┌────────
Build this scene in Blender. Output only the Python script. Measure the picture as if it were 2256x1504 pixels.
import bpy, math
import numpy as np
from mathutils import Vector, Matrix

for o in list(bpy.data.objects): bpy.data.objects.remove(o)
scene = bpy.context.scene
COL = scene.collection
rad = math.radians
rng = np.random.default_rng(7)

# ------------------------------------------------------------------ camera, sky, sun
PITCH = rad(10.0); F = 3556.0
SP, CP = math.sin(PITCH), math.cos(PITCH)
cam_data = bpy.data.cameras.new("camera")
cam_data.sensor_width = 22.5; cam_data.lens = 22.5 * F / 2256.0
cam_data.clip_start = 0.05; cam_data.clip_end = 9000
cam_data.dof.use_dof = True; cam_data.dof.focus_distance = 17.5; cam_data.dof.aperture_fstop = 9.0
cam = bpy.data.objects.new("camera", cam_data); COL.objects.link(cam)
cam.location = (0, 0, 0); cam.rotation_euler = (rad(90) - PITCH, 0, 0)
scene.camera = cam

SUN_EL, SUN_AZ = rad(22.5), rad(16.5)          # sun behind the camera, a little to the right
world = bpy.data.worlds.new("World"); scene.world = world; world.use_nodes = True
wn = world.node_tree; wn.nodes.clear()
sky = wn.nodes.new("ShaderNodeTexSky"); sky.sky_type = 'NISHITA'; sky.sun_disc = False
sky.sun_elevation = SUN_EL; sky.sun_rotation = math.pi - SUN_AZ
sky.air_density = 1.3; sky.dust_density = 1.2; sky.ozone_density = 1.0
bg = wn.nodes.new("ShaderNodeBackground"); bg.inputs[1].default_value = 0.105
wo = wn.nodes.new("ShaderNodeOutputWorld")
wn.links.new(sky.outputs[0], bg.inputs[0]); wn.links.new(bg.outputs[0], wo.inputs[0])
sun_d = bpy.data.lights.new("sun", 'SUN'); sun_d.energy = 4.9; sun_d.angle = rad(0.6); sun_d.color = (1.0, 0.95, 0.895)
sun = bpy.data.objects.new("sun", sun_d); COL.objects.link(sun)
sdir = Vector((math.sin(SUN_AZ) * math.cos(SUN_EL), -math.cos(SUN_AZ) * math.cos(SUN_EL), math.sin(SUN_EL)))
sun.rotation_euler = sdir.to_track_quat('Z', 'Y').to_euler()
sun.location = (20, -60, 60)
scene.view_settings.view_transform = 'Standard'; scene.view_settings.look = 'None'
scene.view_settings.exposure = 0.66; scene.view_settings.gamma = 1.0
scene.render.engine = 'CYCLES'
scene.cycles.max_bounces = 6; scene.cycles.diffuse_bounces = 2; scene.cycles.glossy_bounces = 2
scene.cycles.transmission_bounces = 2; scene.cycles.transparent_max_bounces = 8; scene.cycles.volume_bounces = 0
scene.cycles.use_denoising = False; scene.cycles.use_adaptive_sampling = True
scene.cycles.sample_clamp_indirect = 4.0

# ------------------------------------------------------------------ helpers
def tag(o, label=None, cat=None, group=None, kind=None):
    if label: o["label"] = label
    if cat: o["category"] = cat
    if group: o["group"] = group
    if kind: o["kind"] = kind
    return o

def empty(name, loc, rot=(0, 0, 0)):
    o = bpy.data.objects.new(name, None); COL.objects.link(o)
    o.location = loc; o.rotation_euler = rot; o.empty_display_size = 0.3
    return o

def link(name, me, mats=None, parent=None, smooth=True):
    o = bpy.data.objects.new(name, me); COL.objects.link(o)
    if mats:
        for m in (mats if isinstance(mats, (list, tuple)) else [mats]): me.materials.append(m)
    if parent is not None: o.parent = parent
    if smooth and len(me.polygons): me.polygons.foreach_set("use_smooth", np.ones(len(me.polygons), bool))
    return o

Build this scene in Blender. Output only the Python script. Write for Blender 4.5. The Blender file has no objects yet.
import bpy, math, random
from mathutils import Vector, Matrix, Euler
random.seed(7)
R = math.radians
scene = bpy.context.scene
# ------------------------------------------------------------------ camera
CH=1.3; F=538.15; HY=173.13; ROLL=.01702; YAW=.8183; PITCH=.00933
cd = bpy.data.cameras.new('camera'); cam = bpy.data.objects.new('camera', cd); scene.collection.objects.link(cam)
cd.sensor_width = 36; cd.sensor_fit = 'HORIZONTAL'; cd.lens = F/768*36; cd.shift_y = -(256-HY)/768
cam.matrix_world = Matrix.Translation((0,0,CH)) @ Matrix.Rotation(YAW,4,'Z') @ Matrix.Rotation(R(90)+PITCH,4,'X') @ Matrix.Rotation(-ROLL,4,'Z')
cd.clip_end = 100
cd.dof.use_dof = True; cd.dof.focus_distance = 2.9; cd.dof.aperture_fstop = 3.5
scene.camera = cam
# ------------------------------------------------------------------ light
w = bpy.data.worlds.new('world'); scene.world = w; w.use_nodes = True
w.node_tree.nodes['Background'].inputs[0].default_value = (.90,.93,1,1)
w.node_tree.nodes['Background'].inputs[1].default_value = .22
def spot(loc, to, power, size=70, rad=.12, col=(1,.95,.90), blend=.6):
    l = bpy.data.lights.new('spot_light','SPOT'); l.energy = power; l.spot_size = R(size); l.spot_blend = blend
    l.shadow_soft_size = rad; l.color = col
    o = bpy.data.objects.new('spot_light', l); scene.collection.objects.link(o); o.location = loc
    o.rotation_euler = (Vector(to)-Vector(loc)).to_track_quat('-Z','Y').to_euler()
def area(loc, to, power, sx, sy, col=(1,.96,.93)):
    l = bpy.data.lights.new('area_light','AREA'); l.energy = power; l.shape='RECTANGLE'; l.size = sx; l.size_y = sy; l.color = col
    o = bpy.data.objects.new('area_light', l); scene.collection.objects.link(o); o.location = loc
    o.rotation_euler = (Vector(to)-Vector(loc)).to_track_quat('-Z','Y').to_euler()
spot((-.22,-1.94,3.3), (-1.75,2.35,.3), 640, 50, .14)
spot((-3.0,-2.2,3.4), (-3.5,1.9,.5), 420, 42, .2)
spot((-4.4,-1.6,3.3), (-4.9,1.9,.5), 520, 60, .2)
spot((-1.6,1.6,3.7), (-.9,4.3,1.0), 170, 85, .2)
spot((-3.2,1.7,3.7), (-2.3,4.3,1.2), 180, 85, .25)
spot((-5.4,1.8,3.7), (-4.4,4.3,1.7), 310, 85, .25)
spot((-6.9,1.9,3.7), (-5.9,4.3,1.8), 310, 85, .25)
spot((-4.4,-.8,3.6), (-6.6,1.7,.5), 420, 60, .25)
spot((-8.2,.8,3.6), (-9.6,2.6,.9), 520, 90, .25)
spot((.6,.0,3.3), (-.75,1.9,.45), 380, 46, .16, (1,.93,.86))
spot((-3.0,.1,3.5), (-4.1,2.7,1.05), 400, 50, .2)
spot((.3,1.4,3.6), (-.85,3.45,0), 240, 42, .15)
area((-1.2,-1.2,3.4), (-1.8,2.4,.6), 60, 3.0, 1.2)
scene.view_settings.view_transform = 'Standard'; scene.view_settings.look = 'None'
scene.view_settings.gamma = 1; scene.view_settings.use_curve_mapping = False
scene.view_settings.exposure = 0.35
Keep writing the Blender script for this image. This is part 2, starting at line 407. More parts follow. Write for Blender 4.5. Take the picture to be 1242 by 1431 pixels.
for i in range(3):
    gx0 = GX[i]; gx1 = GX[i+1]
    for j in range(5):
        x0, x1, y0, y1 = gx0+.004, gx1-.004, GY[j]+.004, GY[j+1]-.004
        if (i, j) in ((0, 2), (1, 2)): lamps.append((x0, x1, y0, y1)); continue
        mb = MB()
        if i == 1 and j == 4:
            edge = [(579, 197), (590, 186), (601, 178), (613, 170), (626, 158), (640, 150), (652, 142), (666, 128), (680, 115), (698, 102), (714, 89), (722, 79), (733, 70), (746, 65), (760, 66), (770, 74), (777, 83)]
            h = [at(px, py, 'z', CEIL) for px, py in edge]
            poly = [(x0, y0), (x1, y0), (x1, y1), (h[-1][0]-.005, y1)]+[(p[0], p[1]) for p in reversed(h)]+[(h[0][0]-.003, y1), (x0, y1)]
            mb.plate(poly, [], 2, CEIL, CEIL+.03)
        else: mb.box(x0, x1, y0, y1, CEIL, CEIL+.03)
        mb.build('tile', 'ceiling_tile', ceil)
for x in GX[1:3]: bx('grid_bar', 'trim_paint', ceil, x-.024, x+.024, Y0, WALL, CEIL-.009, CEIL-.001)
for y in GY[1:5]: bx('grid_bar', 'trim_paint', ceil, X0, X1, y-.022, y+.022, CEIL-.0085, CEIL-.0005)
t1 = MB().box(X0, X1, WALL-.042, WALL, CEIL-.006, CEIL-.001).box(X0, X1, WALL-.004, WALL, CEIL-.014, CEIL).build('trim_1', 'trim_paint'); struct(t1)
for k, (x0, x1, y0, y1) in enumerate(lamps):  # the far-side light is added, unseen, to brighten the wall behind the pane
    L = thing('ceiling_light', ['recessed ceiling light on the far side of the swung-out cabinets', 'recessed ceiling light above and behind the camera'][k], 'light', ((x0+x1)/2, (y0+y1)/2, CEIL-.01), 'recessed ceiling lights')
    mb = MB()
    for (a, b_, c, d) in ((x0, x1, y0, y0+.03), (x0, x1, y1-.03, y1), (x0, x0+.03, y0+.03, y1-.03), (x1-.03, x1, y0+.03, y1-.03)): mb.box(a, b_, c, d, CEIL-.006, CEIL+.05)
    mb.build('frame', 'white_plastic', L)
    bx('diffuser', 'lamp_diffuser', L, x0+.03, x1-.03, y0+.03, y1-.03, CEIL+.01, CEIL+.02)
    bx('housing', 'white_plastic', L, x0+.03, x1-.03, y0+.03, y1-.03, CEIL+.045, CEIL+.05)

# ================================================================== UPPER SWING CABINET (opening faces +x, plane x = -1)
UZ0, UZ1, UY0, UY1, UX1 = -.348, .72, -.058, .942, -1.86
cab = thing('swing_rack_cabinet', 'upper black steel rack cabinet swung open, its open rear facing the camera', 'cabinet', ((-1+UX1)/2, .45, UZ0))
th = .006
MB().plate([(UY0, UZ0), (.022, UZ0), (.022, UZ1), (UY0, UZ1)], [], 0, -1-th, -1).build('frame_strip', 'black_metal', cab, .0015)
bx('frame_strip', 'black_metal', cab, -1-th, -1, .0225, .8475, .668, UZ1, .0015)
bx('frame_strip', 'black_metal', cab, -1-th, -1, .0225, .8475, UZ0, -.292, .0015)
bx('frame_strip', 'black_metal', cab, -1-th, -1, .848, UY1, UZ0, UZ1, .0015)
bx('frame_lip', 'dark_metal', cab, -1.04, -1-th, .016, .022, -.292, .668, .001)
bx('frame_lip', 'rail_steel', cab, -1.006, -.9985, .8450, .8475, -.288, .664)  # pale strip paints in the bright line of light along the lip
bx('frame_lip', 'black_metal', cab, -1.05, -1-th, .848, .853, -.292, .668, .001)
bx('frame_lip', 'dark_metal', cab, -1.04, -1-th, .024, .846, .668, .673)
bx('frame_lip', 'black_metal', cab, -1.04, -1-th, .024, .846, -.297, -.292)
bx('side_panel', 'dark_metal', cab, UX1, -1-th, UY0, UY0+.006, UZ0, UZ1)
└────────
# Work to complete
Your answer consists solely of the lines from the top of the records above through the line that contains "rng = np.random.default_rng(7)", each echoed exactly.

# Output for this exercise
Build this scene in Blender. Output only the Python script. Measure the picture as if it were 2256x1504 pixels.
import bpy, math
import numpy as np
from mathutils import Vector, Matrix

for o in list(bpy.data.objects): bpy.data.objects.remove(o)
scene = bpy.context.scene
COL = scene.collection
rad = math.radians
rng = np.random.default_rng(7)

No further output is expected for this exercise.